Are most reals fake? Does it make a difference?

Question

There are uncountably many reals. However, there are only countably many definable numbers. Thus, almost all reals are undefinable. Undefinable means that the shortest representation of that number requires infinite bits of information. This seems very strange because anything representing infinite information fundamentally contradicts physics. So I wonder: Are all undefinable reals "fake" because they have to be irrelevant to everything in our universe?

Furthermore, I wonder if there are any applications in physics of "real" reals? Does it make any difference if you build a theory of (quantum) physics solely with numbers that represent at most finite amounts of information?

Answer 1

Numbers are logic objects, like operators ("add five to the following value, then square it"), operations ("add the next value to the previous value"), and so on. Numbers can work like operators when used as coefficients on variables ("multiply the following value by 5").

Mathematicians care about logic objects.

Physicists care about physical processes. Numbers are logic objects that we can use to manipulate symbolic representations of physical processes or their characteristics. This lets physicists infer the nature of other physical processes when we translate back from our symbolic representational abstracted approximate model of the universe to statements about the real physical universe.

There is no such thing in physical reality as a $5$, just like there is no such thing as a $+$ or a $\int$. Thus it doesn't matter how much energy a $5$ has vs how much energy a $5.01$ or a $5 + 10^{-10^{100}}$ or "the smallest undefinable number larger than 5" has. None of them are physical processes, so none of them have any amount of energy, not even $0$.

Answer 2

This seems very strange because anything representing infinite information fundamentally contradicts physics.

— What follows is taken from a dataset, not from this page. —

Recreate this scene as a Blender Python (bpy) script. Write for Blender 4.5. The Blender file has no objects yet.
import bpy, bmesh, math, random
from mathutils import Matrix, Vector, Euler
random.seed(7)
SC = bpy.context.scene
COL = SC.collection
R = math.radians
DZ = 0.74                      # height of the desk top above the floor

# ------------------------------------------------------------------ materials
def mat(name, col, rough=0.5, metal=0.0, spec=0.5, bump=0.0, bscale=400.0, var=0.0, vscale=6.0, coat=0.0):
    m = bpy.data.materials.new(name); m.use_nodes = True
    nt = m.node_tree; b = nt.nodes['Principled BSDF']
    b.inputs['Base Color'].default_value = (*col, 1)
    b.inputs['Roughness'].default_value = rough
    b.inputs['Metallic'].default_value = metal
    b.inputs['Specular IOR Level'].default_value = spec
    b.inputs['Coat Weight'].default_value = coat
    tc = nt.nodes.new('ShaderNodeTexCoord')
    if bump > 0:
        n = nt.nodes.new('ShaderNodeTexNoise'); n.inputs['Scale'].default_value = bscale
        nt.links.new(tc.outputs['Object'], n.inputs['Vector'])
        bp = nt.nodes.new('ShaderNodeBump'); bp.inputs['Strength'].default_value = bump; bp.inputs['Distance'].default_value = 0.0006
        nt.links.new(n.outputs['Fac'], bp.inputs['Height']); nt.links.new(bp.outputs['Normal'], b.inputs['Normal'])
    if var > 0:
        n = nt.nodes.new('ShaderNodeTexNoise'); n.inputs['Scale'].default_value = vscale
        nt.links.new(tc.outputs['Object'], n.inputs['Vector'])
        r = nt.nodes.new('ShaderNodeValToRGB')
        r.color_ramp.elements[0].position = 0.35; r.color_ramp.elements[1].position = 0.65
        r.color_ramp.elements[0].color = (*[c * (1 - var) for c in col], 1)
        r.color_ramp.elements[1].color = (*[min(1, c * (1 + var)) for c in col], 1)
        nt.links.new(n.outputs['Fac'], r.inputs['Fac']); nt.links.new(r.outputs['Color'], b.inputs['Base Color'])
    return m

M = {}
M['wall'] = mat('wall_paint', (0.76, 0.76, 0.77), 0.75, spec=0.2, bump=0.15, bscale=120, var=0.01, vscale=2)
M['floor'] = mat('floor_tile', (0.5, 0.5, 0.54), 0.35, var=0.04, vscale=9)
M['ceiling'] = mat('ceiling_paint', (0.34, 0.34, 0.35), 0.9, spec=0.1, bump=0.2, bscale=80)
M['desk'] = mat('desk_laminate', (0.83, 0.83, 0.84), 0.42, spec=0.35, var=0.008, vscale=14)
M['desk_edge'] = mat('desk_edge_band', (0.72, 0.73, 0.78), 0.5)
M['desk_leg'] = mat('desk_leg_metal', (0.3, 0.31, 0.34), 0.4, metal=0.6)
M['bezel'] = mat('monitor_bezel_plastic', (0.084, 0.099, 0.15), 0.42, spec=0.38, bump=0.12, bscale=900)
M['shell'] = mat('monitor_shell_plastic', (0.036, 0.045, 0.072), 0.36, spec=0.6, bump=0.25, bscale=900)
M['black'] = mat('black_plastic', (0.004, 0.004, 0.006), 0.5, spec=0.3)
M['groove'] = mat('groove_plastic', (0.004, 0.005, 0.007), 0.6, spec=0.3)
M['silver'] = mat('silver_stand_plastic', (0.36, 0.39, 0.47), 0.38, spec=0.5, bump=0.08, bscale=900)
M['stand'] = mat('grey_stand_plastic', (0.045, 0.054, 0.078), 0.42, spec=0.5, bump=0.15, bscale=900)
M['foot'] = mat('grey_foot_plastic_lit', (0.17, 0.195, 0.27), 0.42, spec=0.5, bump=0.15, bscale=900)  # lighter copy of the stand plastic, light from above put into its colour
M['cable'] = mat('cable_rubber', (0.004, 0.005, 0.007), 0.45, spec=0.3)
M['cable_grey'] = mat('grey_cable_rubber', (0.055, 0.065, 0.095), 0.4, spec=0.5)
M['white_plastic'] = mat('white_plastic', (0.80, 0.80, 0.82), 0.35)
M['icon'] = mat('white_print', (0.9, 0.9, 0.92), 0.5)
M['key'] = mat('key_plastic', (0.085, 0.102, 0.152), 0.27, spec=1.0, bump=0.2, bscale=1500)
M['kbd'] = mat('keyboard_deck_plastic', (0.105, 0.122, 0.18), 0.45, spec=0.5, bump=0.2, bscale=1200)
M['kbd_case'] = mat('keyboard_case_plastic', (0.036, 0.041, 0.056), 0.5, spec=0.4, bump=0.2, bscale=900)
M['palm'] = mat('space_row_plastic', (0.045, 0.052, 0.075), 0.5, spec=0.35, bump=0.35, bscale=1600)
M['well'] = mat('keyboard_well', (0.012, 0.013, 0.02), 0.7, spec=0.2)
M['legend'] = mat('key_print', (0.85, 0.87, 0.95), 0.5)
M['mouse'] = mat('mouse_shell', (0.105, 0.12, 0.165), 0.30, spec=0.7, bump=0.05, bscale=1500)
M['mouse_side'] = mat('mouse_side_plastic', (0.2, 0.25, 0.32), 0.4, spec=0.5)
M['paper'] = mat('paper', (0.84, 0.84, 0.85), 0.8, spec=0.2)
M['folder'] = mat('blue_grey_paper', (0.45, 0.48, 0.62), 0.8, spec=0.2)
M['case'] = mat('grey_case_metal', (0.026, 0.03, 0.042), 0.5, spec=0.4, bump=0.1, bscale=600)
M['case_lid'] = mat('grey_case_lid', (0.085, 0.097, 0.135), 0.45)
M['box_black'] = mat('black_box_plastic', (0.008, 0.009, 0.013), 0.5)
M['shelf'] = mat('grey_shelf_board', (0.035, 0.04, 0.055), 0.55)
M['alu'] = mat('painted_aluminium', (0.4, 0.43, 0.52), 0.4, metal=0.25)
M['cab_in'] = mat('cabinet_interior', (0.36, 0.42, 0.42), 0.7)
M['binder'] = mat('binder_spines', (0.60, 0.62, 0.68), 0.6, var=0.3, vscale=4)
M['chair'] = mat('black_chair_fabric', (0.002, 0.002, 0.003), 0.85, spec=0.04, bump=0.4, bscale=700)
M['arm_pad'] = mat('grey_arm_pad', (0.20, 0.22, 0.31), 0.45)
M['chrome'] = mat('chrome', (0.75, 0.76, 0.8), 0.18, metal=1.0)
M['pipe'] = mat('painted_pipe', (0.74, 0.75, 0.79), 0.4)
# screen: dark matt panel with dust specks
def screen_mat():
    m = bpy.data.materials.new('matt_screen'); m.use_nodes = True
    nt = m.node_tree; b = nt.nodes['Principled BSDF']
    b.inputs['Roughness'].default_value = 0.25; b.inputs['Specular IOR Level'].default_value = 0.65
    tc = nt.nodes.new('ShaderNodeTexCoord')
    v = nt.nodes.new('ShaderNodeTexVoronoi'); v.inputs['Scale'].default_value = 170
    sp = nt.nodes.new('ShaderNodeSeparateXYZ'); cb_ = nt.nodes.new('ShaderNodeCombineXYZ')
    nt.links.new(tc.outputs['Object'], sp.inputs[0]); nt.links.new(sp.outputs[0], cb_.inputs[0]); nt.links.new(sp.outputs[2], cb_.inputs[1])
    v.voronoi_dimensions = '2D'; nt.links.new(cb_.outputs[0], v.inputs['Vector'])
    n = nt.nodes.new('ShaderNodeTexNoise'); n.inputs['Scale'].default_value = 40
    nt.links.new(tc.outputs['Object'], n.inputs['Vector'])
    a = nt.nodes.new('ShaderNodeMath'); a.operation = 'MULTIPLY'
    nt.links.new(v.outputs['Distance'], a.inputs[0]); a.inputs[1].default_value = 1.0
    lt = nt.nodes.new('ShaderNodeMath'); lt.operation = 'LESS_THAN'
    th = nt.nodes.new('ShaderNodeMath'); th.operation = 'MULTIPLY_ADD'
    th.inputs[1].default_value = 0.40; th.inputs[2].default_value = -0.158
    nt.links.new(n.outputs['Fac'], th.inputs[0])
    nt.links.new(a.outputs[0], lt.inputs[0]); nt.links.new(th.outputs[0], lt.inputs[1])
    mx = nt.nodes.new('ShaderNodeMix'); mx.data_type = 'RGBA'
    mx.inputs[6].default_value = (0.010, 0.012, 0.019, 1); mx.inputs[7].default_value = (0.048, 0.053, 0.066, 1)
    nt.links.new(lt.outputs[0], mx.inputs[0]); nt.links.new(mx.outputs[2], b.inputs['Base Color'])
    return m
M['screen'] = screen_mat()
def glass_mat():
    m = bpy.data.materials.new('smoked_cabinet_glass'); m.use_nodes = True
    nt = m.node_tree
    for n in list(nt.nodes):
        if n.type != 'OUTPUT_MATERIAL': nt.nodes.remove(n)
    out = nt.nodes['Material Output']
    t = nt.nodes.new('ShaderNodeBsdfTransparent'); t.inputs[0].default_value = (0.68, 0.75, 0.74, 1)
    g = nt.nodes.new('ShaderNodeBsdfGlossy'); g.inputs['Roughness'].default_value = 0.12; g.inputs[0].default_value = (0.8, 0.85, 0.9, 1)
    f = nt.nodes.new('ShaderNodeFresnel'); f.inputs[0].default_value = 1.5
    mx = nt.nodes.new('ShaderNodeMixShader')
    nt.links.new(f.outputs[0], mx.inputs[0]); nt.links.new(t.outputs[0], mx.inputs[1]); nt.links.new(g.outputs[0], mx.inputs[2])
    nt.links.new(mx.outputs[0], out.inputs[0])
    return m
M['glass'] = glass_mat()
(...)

Mathematicians over the past couple of centuries have had a lot of fun exploring the implications of real numbers and real analysis, but none of that existed until physicists invented it. They invented it because they needed it to describe natural phenomena. I don't think you can reasonably argue that something "contradicts physics" when so much of physics is built upon it.

Maybe, some day, somebody will come up with a convincing argument that space and time actually are discrete phenomena at some finer scale than we have probed to date. But, that's not where we are today, and even if it does turn out that way, real analysis most likely will continue to be a valuable tool for understanding things on the same scales that we observe today.

Answer 3

If every number you can write or express, like 0.3432 and π are definable, then yes, you don't need the undefinable numbers. But who knows, they may be defined in the future.